Sunday, October 16, 2011

Bernice Rubens - The Elected Member

Well, folks, this one has everything you could ever want out of a Booker winner: dysfunctional families, cultural identity (Jewish), drug addiction, hints of both brother-sister incest and homosexuality, and death. That's damn impressive. And it was only the second book to win the prize -- clearly it Set The Tone for the decades to come.


(Disclosure time: so much time has passed since I created this blog post and wrote the above paragraph that my opinions & memories of this book, never too strong in the first place, have dwindled away somewhat.)

The Elected Member is about Norman Zweck, his sister Bella, and his father Rabbi Zweck. Nominally the narration is Norman's, centering on his drug addiction and the psychotic delusions resulting from his withdrawal, but it gradually expands to envelop the entire family and their own histories, secret struggles, and resentments. It's not a fun book at all, but it's very well done.

Given my own interests and background, what I found the most impressive was the way Rubens portrayed mental illness from the inside out, showing the dreadful, chilling pathos of delusion: the way irrational beliefs can be held by otherwise intelligent people, the ways in which they cling unshakably to the results of their own brain chemistry, they ways in which they rationalise and rebuild reality so that it fits in with what they know to be irrevocably true. She shows the inevitable anger that develops against anyone trying to deny that reality, and the helplessness of anyone on the outside, seeing the psychosis for what it is but unable to break through. This portrait of drug addiction and delusion alone makes the book worth reading.

The title of the book relates to the family context of this individual tragedy; the metaphor is that Norman's condition makes him the single member of the family who has been 'elected' to be both scapegoat and victim as a result of the family's collective history, the events that led to Rabbi Zweck's unhappiness and Bella's bitter loneliness and their estrangement from Norman's eldest sister. Their guilt dictates how they react to Norman's condition and use it to streamline and reflect their own suffering:
They could not bear to make him miserable, though if she were honest, it was her own pain and her father's that was unsupportable.
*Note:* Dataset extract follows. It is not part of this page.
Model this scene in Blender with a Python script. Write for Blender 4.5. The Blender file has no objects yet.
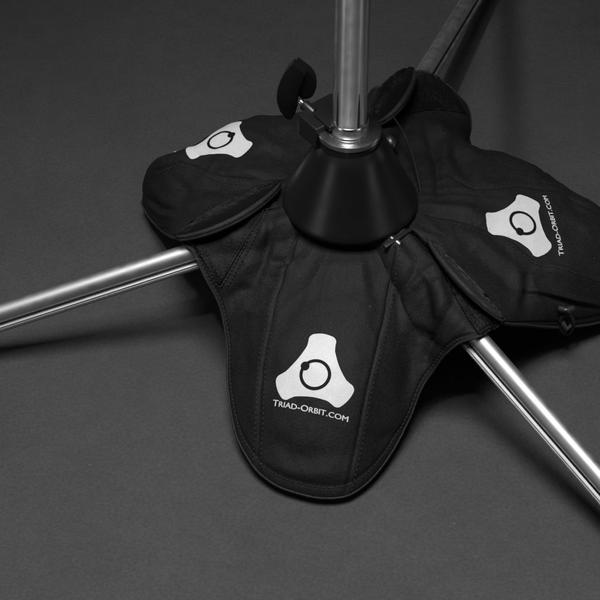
import bpy, bmesh, math, random
import numpy as np
from mathutils import Vector, Matrix, noise
from mathutils.bvhtree import BVHTree
from math import sin, cos, pi, radians, sqrt, atan2
random.seed(7)
S = 0.00075                      # one working unit = 0.75 mm
scene = bpy.context.scene
col = scene.collection

# ------------------------------------------------------------------ camera
PIT = radians(44.0); DIST = 1700.0
HUB = Vector((0, 0, 150))
FWD = Vector((0, cos(PIT), -sin(PIT))); RIGHT = Vector((1, 0, 0)); UP = Vector((0, sin(PIT), cos(PIT)))
CAM = HUB - FWD*DIST - RIGHT*50 - UP*100

def ray(px, py):
    return (FWD + RIGHT*((px-300)/DIST) + UP*((300-py)/DIST)).normalized()
def at(px, py, h):
    d = ray(px, py); t = (h-CAM.z)/d.z
    return CAM + d*t
def at_y(px, py, Y):
    d = ray(px, py); t = (Y-CAM.y)/d.y
    return CAM + d*t
def proj(p):
    q = Vector(p)-CAM; z = q.dot(FWD)
    return (300+DIST*q.dot(RIGHT)/z, 300-DIST*q.dot(UP)/z)
def proj_np(P):
    q = P-np.array(CAM); z = q@np.array(FWD)
    return 300+DIST*(q@np.array(RIGHT))/z, 300-DIST*(q@np.array(UP))/z

cd = bpy.data.cameras.new('camera'); cam = bpy.data.objects.new('camera', cd); col.objects.link(cam)
cam.location = CAM*S
cam.rotation_euler = (radians(90)-PIT, 0, 0)
cd.sensor_width = 36; cd.lens = 36*DIST/600.0
cd.clip_start = 0.01; cd.clip_end = 50
scene.camera = cam

# ------------------------------------------------------------------ materials
def mat(name, color, rough=0.5, metal=0.0, spec=0.5, sheen=0.0):
    m = bpy.data.materials.new(name); m.use_nodes = True
    b = m.node_tree.nodes['Principled BSDF']
    b.inputs['Base Color'].default_value = (color, color, color, 1) if isinstance(color, float) else (*color, 1)
    b.inputs['Roughness'].default_value = rough
    b.inputs['Metallic'].default_value = metal
    b.inputs['Specular IOR Level'].default_value = spec
    if sheen:
        b.inputs['Sheen Weight'].default_value = sheen
        b.inputs['Sheen Roughness'].default_value = 0.5
    return m, m.node_tree, b
def noise_node(nt, scale, detail=2, rough=0.5, vec=None):
    n = nt.nodes.new('ShaderNodeTexNoise'); n.inputs['Scale'].default_value = scale
    n.inputs['Detail'].default_value = detail; n.inputs['Roughness'].default_value = rough
    if vec is None:
        tc = nt.nodes.new('ShaderNodeTexCoord'); vec = tc.outputs['Object']
    nt.links.new(vec, n.inputs['Vector']); return n
def remap(nt, src, a, b, lo=0.25, hi=0.75):
    r = nt.nodes.new('ShaderNodeMapRange'); r.inputs['From Min'].default_value = lo; r.inputs['From Max'].default_value = hi
    r.inputs['To Min'].default_value = a; r.inputs['To Max'].default_value = b
    nt.links.new(src, r.inputs['Value']); return r.outputs['Result']
def mul(nt, a, b, op='MULTIPLY'):
    m = nt.nodes.new('ShaderNodeMath'); m.operation = op
    nt.links.new(a, m.inputs[0])
    if isinstance(b, (int, float)): m.inputs[1].default_value = b
    else: nt.links.new(b, m.inputs[1])
    return m.outputs[0]
def grey(nt, val, sock):
    c = nt.nodes.new('ShaderNodeCombineColor')
    for i in range(3): nt.links.new(val, c.inputs[i])
    nt.links.new(c.outputs[0], sock)
def bump(nt, b, src, strength, dist):
    n = nt.nodes.new('ShaderNodeBump'); n.inputs['Strength'].default_value = strength; n.inputs['Distance'].default_value = dist
    nt.links.new(src, n.inputs['Height']); nt.links.new(n.outputs[0], b.inputs['Normal'])

# studio floor: dark grey felt-like backdrop
M_floor, nt, b = mat('floor_felt', 0.07, 0.75, 0, 0.25)
n1 = noise_node(nt, 420, 3, 0.65); n2 = noise_node(nt, 9, 3, 0.5); n3 = noise_node(nt, 1100, 1, 0.5)
n4 = noise_node(nt, 60, 2, 0.6)
sp = noise_node(nt, 260, 0, 0.0)
v = remap(nt, n1.outputs['Fac'], 0.042, 0.060, 0.3, 0.7)
v = mul(nt, v, remap(nt, n2.outputs['Fac'], 0.90, 1.10))
v = mul(nt, v, remap(nt, n4.outputs['Fac'], 0.93, 1.07))
v = mul(nt, v, remap(nt, n3.outputs['Fac'], 0.90, 1.10))
v = mul(nt, v, remap(nt, sp.outputs['Fac'], 0.0, 0.07, 0.875, 0.94), 'ADD')
grey(nt, v, b.inputs['Base Color'])
bump(nt, b, n1.outputs['Fac'], 0.35, 0.0006)

def fabric(name, base, sheen=0.0, weave=True, bstr=0.35):
    m, nt, b = mat(name, base, 0.56, 0, 0.17, sheen)
    tc = nt.nodes.new('ShaderNodeTexCoord')
    n1 = noise_node(nt, 900, 2, 0.6, tc.outputs['Object']); n2 = noise_node(nt, 25, 3, 0.6, tc.outputs['Object'])
    v = remap(nt, n1.outputs['Fac'], base*0.45, base*1.6, 0.3, 0.7)
    v = mul(nt, v, remap(nt, n2.outputs['Fac'], 0.85, 1.15))
    h = n1.outputs['Fac']
    if weave:
        w1 = nt.nodes.new('ShaderNodeTexWave'); w1.inputs['Scale'].default_value = 750; w1.inputs['Distortion'].default_value = 4.0
        w2 = nt.nodes.new('ShaderNodeTexWave'); w2.inputs['Scale'].default_value = 750; w2.inputs['Distortion'].default_value = 4.0
        w2.bands_direction = 'Y'
        for w in (w1, w2): nt.links.new(tc.outputs['Object'], w.inputs['Vector'])
        h2 = mul(nt, w1.outputs['Fac'], w2.outputs['Fac'])
        v = mul(nt, v, remap(nt, h2, 0.92, 1.15, 0, 1))
        h = mul(nt, mul(nt, h2, 0.35), h, 'ADD')
    # pale lint specks
    lint = noise_node(nt, 420, 0, 0, tc.outputs['Object'])
    v = mul(nt, v, remap(nt, lint.outputs['Fac'], 0.0, 0.05, 0.86, 0.93), 'ADD')
    grey(nt, v, b.inputs['Base Color'])
    bump(nt, b, h, bstr, 0.0005)
    return m
M_cloth = fabric('black_canvas', 0.0105, 0.0, True, 0.5)
M_trim = fabric('black_binding_tape', 0.021, 0.0, True, 0.3)
M_thread = mat('grey_thread', 0.032, 0.7, 0, 0.1)[0]
M_velcro = fabric('black_hook_and_loop', 0.004, 0.0, False, 1.0)
M_print, nt, b = mat('white_print', 0.78, 0.55, 0, 0.3)
n = noise_node(nt, 700, 2, 0.6); v = remap(nt, n.outputs['Fac'], 0.57, 0.67); grey(nt, v, b.inputs['Base Color'])
bump(nt, b, n.outputs['Fac'], 0.15, 0.0003)
M_ink = mat('black_print', 0.008, 0.7, 0, 0.1)[0]
def metal(name, base, r0, r1, scale=(40, 40, 4)):
    m, nt, b = mat(name, base, 0.3, 1.0)
    tc = nt.nodes.new('ShaderNodeTexCoord'); mp = nt.nodes.new('ShaderNodeMapping'); mp.inputs['Scale'].default_value = scale
    nt.links.new(tc.outputs['Object'], mp.inputs['Vector'])
    n = noise_node(nt, 30, 4, 0.65, mp.outputs['Vector']); n2 = noise_node(nt, 130, 2, 0.5, tc.outputs['Object'])
    rr = remap(nt, n.outputs['Fac'], r0, r1); rr = mul(nt, rr, remap(nt, n2.outputs['Fac'], 0.9, 1.12))
    nt.links.new(rr, b.inputs['Roughness'])
    bump(nt, b, n.outputs['Fac'], 0.03, 0.0002)
    return m
M_alu = metal('leg_aluminium', 0.50, 0.48, 0.56)
def aniso(m, a, rot=0.0):
    nt = m.node_tree; b = nt.nodes['Principled BSDF']; t = nt.nodes.new('ShaderNodeTangent'); t.direction_type = 'RADIAL'; t.axis = 'Z'
    b.inputs['Anisotropic'].default_value = a; b.inputs['Anisotropic Rotation'].default_value = rot
    nt.links.new(t.outputs[0], b.inputs['Tangent']); return m
M_dull = metal('anodised_grey', 0.16, 0.35, 0.5)
M_chrome = aniso(metal('pole_chrome', 0.93, 0.30, 0.34), 0.85, 0.25)
M_sleeve = metal('sleeve_chrome', 0.8, 0.2, 0.25)
M_ring = metal('ring_metal', 0.42, 0.26, 0.32)
M_steel = metal('steel', 0.6, 0.2, 0.3)
def plastic(name, base, rough, bs=0.05):
    m, nt, b = mat(name, base, rough, 0, 0.45)
    n = noise_node(nt, 500, 2, 0.5); n2 = noise_node(nt, 40, 3, 0.6)
    rr = remap(nt, n2.outputs['Fac'], rough*0.85, rough*1.2); nt.links.new(rr, b.inputs['Roughness'])
    bump(nt, b, n.outputs['Fac'], bs, 0.0003)
    return m
M_cone = plastic('black_satin_shell', 0.007, 0.33, 0.12)
M_black = plastic('black_moulded_plastic', 0.012, 0.33)
M_rubber = plastic('black_rubber', 0.015, 0.6)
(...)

And so they had both entered Norman's derangement, making it workable, tidying it even, making it all 'nice'. They were both equally guilty. She knew in her heart, it was better for strangers to look after him. Her answer over the years to Norman's sickness had been that he was doing it on purpose to drive them all crazy. She had to be angry with him. It was the surest hold on her own sanity. If a mind wavered, it was best to keep the kin at bay.
As often happens with these depressing, clever, well-crafted books that end up on the Booker list, I was slow to get into it, engrossed while reading it, thoughtful for a day afterwards, and then more or less shook off my memory of the emotions it inspired within me. I can't say I loved it, I can't say I'd press it into the hands of anyone looking for recommendations, but I'm glad it was on my list.